OBJECTIVE:
Quote the whole listing exactly. Leave the pictures out of your copy.

DATA SEGMENT:
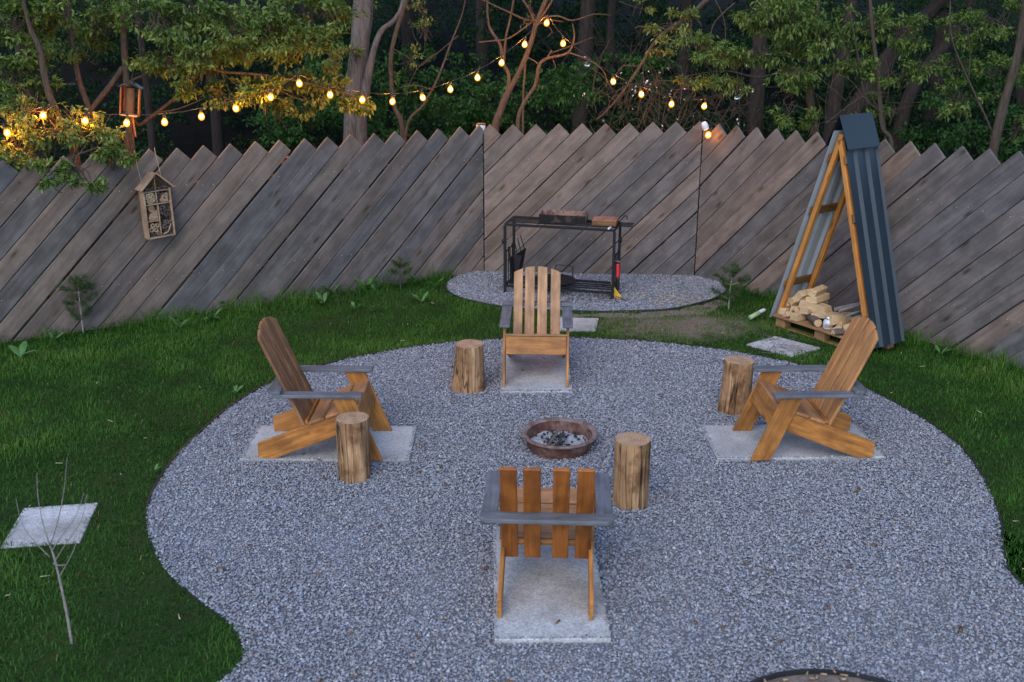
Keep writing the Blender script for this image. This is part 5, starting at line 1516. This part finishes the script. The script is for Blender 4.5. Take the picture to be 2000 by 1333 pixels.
tree('leaning_tree', 'pale-barked tree leaning right at the right edge behind the fence',
    [[(1936, 325, 11.6, 0.050), (1944, 280, 11.6, 0.050), (1960, 205, 11.6, 0.048), (1984, 122, 11.6, 0.045), (1998, 45, 11.6, 0.042), (2008, -30, 11.6, 0.04), (2030, -240, 11.6, 0.03)], [(1940, 260, 11.7, 0.012), (1925, 225, 11.7, 0.011), (1890, 150, 11.7, 0.010), (1860, 75, 11.7, 0.008), (1856, 0, 11.7, 0.006)], [(1893, 150, 11.7, 0.007), (1895, 100, 11.7, 0.006), (1890, 50, 11.7, 0.004)]],
    [(1900, 60, 11.9, .32, .3, .2, 60), (1960, 30, 11.9, .3, .3, .2, 60), (1950, 130, 11.9, .24, .3, .18, 50), (1880, 190, 12.1, .3, .3, .2, 70), (1985, 250, 11.8, .14, .2, .16, 34), (1870, 120, 12.1, .25, .3, .16, 44)],
    'leaf', leaf_len=0.075, upper=[(6.3, 10.2, 5.0, 1.9, 1.9, 1.5, 420), (7.2, 7.8, 4.6, 1.7, 2.0, 1.6, 380)])  # upper: out-of-view sprays added to shade the right fence
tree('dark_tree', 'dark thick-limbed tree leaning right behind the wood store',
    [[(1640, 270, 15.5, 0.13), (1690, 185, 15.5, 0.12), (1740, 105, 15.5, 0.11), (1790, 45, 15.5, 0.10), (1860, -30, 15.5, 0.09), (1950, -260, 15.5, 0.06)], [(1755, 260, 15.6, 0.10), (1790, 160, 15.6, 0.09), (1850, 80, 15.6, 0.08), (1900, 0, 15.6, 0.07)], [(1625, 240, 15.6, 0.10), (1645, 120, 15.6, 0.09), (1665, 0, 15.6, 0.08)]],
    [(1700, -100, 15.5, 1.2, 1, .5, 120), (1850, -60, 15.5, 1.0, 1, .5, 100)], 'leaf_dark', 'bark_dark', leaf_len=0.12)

# the wood behind: trunks with crowns far overhead, and the undergrowth on the bank
def wood_tree(label, px, Y, r_, lean, seed):
    rr = random.Random(seed)
    b = at_y(px, 200, Y)
    base = Vector((b.x, Y, ground_z(b.x, Y)))
    t = thing('forest_tree', label, 'tree', base, 0, 'trees of the wood behind the fence')
    H = rr.uniform(9, 13)
    bm = bmesh.new()
    pts = [Vector((0, 0, -0.2)), Vector((lean * 0.8, 0, 2.0)), Vector((lean * 1.9, rr.uniform(-.2, .2), 4.5)), Vector((lean * 3.0, rr.uniform(-.3, .3), 7.5)), Vector((lean * 3.6, 0, H))]
    tube(bm, pts, [r_ * 1.25, r_, r_ * 0.9, r_ * 0.6, r_ * 0.15], 9, 5, 0.12)
    for k in range(7):
        h0 = rr.uniform(3.4, H * 0.85); a = rr.uniform(0, 6.28); L = rr.uniform(1.2, 2.6)
        p0 = Vector((lean * h0 * 0.4, 0, h0))
        tube(bm, [p0, p0 + Vector((math.cos(a) * L * .5, math.sin(a) * L * .5, L * .35)), p0 + Vector((math.cos(a) * L, math.sin(a) * L, L * .5))], [r_ * .35, r_ * .22, r_ * .08], 6, 3)
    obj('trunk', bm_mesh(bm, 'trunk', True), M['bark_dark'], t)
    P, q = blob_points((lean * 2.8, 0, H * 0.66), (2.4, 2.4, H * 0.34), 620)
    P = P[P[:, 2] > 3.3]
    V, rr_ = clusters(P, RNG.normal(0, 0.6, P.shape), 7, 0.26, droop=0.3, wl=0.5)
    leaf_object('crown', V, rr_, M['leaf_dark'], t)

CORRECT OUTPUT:
Keep writing the Blender script for this image. This is part 5, starting at line 1516. This part finishes the script. The script is for Blender 4.5. Take the picture to be 2000 by 1333 pixels.
tree('leaning_tree', 'pale-barked tree leaning right at the right edge behind the fence',
    [[(1936, 325, 11.6, 0.050), (1944, 280, 11.6, 0.050), (1960, 205, 11.6, 0.048), (1984, 122, 11.6, 0.045), (1998, 45, 11.6, 0.042), (2008, -30, 11.6, 0.04), (2030, -240, 11.6, 0.03)], [(1940, 260, 11.7, 0.012), (1925, 225, 11.7, 0.011), (1890, 150, 11.7, 0.010), (1860, 75, 11.7, 0.008), (1856, 0, 11.7, 0.006)], [(1893, 150, 11.7, 0.007), (1895, 100, 11.7, 0.006), (1890, 50, 11.7, 0.004)]],
    [(1900, 60, 11.9, .32, .3, .2, 60), (1960, 30, 11.9, .3, .3, .2, 60), (1950, 130, 11.9, .24, .3, .18, 50), (1880, 190, 12.1, .3, .3, .2, 70), (1985, 250, 11.8, .14, .2, .16, 34), (1870, 120, 12.1, .25, .3, .16, 44)],
    'leaf', leaf_len=0.075, upper=[(6.3, 10.2, 5.0, 1.9, 1.9, 1.5, 420), (7.2, 7.8, 4.6, 1.7, 2.0, 1.6, 380)])  # upper: out-of-view sprays added to shade the right fence
tree('dark_tree', 'dark thick-limbed tree leaning right behind the wood store',
    [[(1640, 270, 15.5, 0.13), (1690, 185, 15.5, 0.12), (1740, 105, 15.5, 0.11), (1790, 45, 15.5, 0.10), (1860, -30, 15.5, 0.09), (1950, -260, 15.5, 0.06)], [(1755, 260, 15.6, 0.10), (1790, 160, 15.6, 0.09), (1850, 80, 15.6, 0.08), (1900, 0, 15.6, 0.07)], [(1625, 240, 15.6, 0.10), (1645, 120, 15.6, 0.09), (1665, 0, 15.6, 0.08)]],
    [(1700, -100, 15.5, 1.2, 1, .5, 120), (1850, -60, 15.5, 1.0, 1, .5, 100)], 'leaf_dark', 'bark_dark', leaf_len=0.12)

# the wood behind: trunks with crowns far overhead, and the undergrowth on the bank
def wood_tree(label, px, Y, r_, lean, seed):
    rr = random.Random(seed)
    b = at_y(px, 200, Y)
    base = Vector((b.x, Y, ground_z(b.x, Y)))
    t = thing('forest_tree', label, 'tree', base, 0, 'trees of the wood behind the fence')
    H = rr.uniform(9, 13)
    bm = bmesh.new()
    pts = [Vector((0, 0, -0.2)), Vector((lean * 0.8, 0, 2.0)), Vector((lean * 1.9, rr.uniform(-.2, .2), 4.5)), Vector((lean * 3.0, rr.uniform(-.3, .3), 7.5)), Vector((lean * 3.6, 0, H))]
    tube(bm, pts, [r_ * 1.25, r_, r_ * 0.9, r_ * 0.6, r_ * 0.15], 9, 5, 0.12)
    for k in range(7):
        h0 = rr.uniform(3.4, H * 0.85); a = rr.uniform(0, 6.28); L = rr.uniform(1.2, 2.6)
        p0 = Vector((lean * h0 * 0.4, 0, h0))
        tube(bm, [p0, p0 + Vector((math.cos(a) * L * .5, math.sin(a) * L * .5, L * .35)), p0 + Vector((math.cos(a) * L, math.sin(a) * L, L * .5))], [r_ * .35, r_ * .22, r_ * .08], 6, 3)
    obj('trunk', bm_mesh(bm, 'trunk', True), M['bark_dark'], t)
    P, q = blob_points((lean * 2.8, 0, H * 0.66), (2.4, 2.4, H * 0.34), 620)
    P = P[P[:, 2] > 3.3]
    V, rr_ = clusters(P, RNG.normal(0, 0.6, P.shape), 7, 0.26, droop=0.3, wl=0.5)
    leaf_object('crown', V, rr_, M['leaf_dark'], t)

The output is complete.